Santai namun pasti sampai pulang sepeda terus kukayuh, untunglah saat itu persediaan air minumku masih mencukupi, sebab udara panas sekali, jadi sekali-kali kami berhenti untuk minum dan makan biskuit. Agar tidak jenuh dan suasana menjadi lebih semarak, aku terapkan jurus ampuh Qosim yakni menyapa cewek lewat di kanan kiri jalan dengan catatan cewek tersebut sedang memperhatikan kami. Sapaan Hai…dengan tangan da da da da ternyata cukup efektif, dua mangsa kami dapatkan. Kembali di jalan Pantura perjuangan terus berlangsung terutama saat lewat hutan jati yang berkelok-kelok dengan tanjakan super dupernya. Sampai sepedaku tidak bisa melaju dengan pasti tepat di tengah tanjakan, setengah maju setengah mundur, maklum bagian bawah operannya seharusnya diganti. Ketika kami melintas di depan warung tempat aku beli X tra Joss ketika berangkat, pemilik warung menyuruh kami untuk mampir tapi kami terus saja. 

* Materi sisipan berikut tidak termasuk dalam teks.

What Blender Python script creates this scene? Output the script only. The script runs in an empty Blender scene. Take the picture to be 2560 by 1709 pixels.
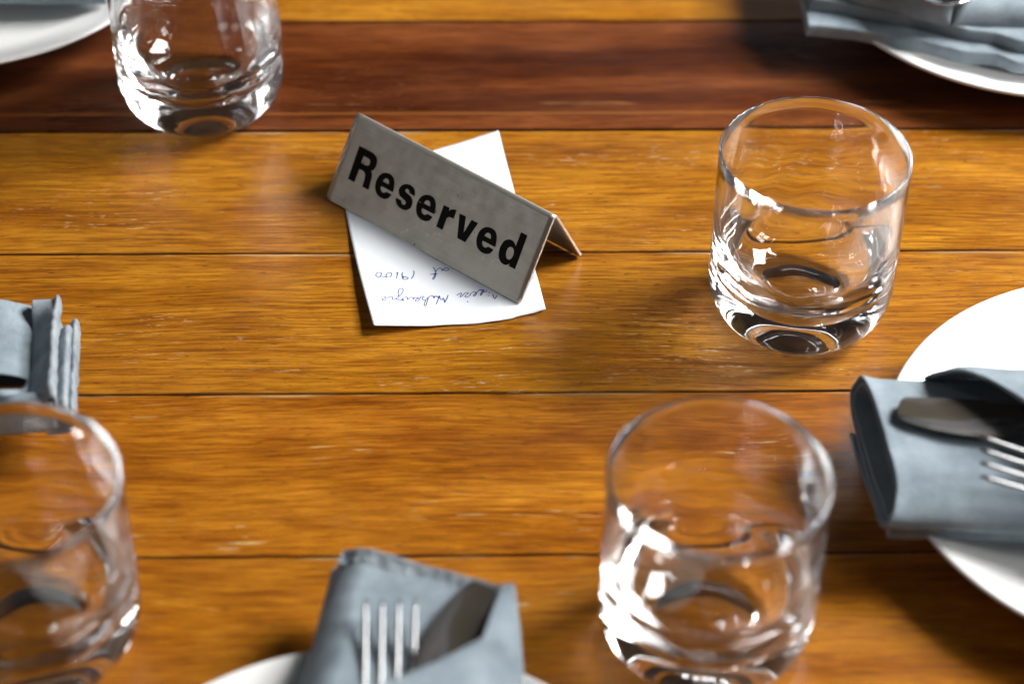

Pukul 13:30WIB kami tiba di Bengawan Solo dan anehnya jam tanganku yang sebelumnya mati setelah menyeberangi Bengawan Solo dengan getek tiba-tiba berfungsi kembali. Jadi kalau ada yang punya tangan rusak mungkin dapat hidup lagi setelah di bawa ke Bengawan Solo .Akhirnya pukul 15:00 WIB kami sudah sampai rumah dengan sehat dan selamat. Tanpa istirahat aku langsung menuju lapangan tambak desa sebelah kuburan dan bermain bola melawan Dusun Delok meskipun kalah 1-0. keesokan harinya kulitku makin hitam dan ada gangguan teknis pencernaan yakni diare. #

Setelah ekspedisi ini tepatnya 12 Oktober 2002. Saya melakukan sepadaan solo. Lamongan-Padusan Pacet Mojokerto. Tepat malam harinya ada Tragedi Bom Bali I dan seminggu setelah itu terjadi Banjir Bandang yang melulu lantakan Pacet Padusan, TKP tepat di tanah datar saya numpang istirahat di tenda anak-anak kampung dengan memarkir sepeda di dekat batu besar.